Still deeply unserious, apparently.

Tuesday, April 06, 2010

Facebookers, you make me proud

Not sure if you've heard about this Constance McMillen story that's making the rounds, but her douchey classmates made a Facebook group called "Constance quit yer cryin." Sounds terrible, right? Well, here's something heartening: the reaction from the Facebook community has been, er, less than positive. Check out the comments.

Monday, April 05, 2010

Great point, Reverend

Criticism of the pope's handling of child molestation cases is just like anti-semitism!

One almost wonders if these people are actually Masonic saboteurs in deep cover. It's easier to believe than that someone really thought this homily was a good way to defend the Vatican. How can a group be so tin-eared, so utterly unable to grasp the gravity of these charges against them?

school cafeterias: just set them on fire and be done with it

A good article from the New York Times on new attempts to tackle the issue of grossly unhealthy school lunches at the federal level. Same song, different verse: the Obama Administration proposed an ambitious bill that doesn't really go far enough but will make a difference, which the Senate promptly reduced by more than half.

Jamie Oliver, God bless him, has thrown the issue in the faces of Americans via his new reality TV show. Whether he set up the employees at the West Virginia school he's shooting the show at, or whether he's just tremendously lucky, I don't know, but you should have seen the show that aired last week. It highlighted the problems almost perfectly.

In the episode, Oliver gets an opportunity to make an alternate lunch one day for the students that will be pushed alongside the traditional fare. He makes vegetable pasta and (I believe) garlic bread. It looks great, the kids seem to like it, and just as it looks like he's scored his first coup, a school health official pulls him aside.

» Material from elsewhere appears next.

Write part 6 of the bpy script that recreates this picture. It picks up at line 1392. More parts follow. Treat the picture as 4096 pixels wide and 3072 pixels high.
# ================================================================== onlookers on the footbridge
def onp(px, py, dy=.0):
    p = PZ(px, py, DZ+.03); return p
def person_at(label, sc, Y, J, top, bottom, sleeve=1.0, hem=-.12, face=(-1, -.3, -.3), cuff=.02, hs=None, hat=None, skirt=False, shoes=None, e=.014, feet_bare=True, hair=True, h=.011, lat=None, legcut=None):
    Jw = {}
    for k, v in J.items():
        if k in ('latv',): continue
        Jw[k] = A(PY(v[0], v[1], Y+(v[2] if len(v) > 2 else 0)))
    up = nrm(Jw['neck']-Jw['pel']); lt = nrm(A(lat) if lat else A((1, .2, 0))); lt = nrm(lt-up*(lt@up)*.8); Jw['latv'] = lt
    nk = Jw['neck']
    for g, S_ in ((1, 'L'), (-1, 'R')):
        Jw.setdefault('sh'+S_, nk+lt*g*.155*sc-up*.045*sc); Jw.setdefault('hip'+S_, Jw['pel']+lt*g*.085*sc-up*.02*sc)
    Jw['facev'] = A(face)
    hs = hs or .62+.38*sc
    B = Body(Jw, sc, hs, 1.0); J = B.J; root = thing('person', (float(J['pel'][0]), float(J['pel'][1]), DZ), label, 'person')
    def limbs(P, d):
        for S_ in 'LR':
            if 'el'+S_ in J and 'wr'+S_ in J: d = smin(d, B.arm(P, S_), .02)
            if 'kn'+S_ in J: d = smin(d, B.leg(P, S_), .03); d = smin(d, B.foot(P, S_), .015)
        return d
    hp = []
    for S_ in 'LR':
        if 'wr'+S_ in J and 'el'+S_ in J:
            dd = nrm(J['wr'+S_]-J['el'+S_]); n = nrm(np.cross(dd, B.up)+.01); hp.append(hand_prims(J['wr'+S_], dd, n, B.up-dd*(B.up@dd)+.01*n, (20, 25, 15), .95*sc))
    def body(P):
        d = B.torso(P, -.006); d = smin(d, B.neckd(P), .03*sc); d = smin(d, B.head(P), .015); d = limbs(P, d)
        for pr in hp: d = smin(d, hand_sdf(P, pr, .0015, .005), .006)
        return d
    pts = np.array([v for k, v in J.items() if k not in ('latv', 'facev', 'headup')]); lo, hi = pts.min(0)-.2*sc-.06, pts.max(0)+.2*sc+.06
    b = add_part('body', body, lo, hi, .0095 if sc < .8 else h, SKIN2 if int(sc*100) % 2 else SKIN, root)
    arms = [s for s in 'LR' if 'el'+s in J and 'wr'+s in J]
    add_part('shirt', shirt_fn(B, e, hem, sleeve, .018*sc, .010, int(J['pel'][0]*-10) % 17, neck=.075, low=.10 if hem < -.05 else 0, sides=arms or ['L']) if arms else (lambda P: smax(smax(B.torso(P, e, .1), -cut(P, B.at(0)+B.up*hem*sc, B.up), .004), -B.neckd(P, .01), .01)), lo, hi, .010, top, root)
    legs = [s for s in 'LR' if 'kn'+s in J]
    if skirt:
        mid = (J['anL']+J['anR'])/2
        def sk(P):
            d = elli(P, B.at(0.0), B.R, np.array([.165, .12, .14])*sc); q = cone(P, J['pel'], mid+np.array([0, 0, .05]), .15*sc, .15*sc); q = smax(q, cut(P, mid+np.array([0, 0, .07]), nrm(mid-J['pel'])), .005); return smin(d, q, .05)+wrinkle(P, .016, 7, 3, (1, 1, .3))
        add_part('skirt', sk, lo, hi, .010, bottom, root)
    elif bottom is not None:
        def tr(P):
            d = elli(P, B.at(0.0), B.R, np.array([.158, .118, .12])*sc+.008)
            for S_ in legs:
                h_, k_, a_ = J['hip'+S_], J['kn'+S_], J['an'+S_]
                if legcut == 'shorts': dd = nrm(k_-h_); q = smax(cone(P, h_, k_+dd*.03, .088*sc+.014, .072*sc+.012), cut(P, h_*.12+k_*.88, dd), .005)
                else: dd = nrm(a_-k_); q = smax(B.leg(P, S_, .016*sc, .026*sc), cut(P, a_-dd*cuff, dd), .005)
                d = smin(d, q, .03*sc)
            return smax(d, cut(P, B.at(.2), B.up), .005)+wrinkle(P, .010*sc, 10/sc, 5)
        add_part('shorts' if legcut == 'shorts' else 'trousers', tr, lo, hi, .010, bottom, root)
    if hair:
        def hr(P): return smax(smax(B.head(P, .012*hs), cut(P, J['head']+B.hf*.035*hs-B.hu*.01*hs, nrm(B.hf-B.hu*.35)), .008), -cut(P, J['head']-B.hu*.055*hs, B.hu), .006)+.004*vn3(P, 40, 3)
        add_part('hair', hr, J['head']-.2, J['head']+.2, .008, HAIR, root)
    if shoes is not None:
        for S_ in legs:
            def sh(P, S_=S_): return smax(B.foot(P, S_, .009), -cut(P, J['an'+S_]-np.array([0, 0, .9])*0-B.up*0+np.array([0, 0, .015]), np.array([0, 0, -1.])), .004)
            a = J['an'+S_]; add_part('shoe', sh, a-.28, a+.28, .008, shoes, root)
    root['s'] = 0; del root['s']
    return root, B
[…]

"This meal is not reimbursable because there aren't enough vegetables in it," she tells him. "In order for it to be reimbursable, it has to have 1 1/4 cup of vegetables. I can see right here that it doesn't."

Oliver, incredulous, looks over at the approved lunch on the other side of the bar: a cheeseburger and fries. That meal is reimbursable, she explained, because it has 1/2 cup of vegetables (the french fries!) plus the kids get "the optional salad bar" with it.

How many students can you guess were getting a salad with their burger?

I could not have scripted a better illustration of exactly what's wrong with the system. You get to see the truly foolish decision to let kids decide whether or not to get the healthy option (news flash: they never will!), and the unhealthy, overly processed crap composed of nothing but meat, fat, salt, and simple carbs given as lunch to the kids and sold as "healthy" to the parents, in this case a sad, pallid burger on a white bun with fried, salted potatoes. Bonus points for getting the bureaucrat representing the system to state explicitly, repeatedly, and with a straight face that french fries are a vegetable.

This is what America's kids are eating at least once a day (don't forget, some kids also eat breakfast at school!), five days a week for thirteen years. Other kids, meanwhile, will instead do what I did in junior high: hit the vending machines for an even less healthy alternative to cafeteria food (in my case, two Rice Crispy Treats and a Dr. Pepper). Unhealthy food in school cafeterias contributes to everything from childhood obesity and type II diabetes to drowsiness in class, behavioral problems, and poor academic performance. Over time, of course, those school lunches are ingrained in them as examples of what a lunch should look like, in many cases a meat main course, a simple carb, and two small vegetable sides, at least one of which is actually another carb.

Yet as glad as I am to see the president trying to do something about this problem, I wonder if Washington might have a harder time fixing the problem than locals would have fixing their own school and school district. This issue cuts across everything from topsy-turvy FDA dietary recommendations to inadequate school funding to the overproduction and over-subsidization of corn to the power and influence of major food companies over regulatory bodies and their growing presence in the cafeteria itself.